Orthonormal wave functions for periodic fermionic states under an applied magnetic field

TL;DR

This paper introduces an infinite set of orthonormal wave function bases for fermionic particles in a magnetic field, revealing fractional effects, density patterns, and interactions, with applications to quantum Hall phenomena.

Contribution

The authors develop new orthonormal wave function bases for particles in magnetic fields, uncovering fractional effects and density patterns in periodic fermionic states, and analyze particle interactions within this framework.

Findings

Bases reveal fractional particle densities related to fluxons.

Density exhibits egg-box pattern with maxima and minima.

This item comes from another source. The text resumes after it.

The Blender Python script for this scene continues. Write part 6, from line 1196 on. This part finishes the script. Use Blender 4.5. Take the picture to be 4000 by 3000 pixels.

De Haas-van Alphen oscillations are reproduced.

Abstract

We report an infinite number of orthonormal wave functions bases for the quantum problem of a free particle in presence of an applied external magnetic field. Each set of orthonormal wave functions (basis) is labeled by an integer $p$, which is the number of magnetic fluxons trapped in the unit cell. These bases are suitable to describe particles whose probability density is periodic and defines a lattice in position space. The present bases of orthonormal wave functions unveils fractional effects since the number of particles in the unit cell is independent of the number of trapped fluxons. For a single particle under $p$ fluxes in the unit cell, and confined to the lowest Landau level, the probability density vanishes in $p$ points, thus each zero is associated to a fraction $1/p$ of the particle. Remarkably the case of $n+1$ filled Landau levels, hence with a total of $N=(n+1)p$ fermions, $n$ being the highest filled Landau level, the density displays an egg-box pattern with $p^2$ maxima (minima) which means that a $(n+1)/p$ fraction of flux is associated to every one of these maxima (minima). We also consider the case of particles interacting through the magnetic field energy created by their own motion and find an attractive interaction among them in case they are confined to the lowest Landau level ($n=0$). The well-known de Haas-van Alphen oscillations are retrieved within the present orthonormal basis of wave functions thus providing evidence of its correctness.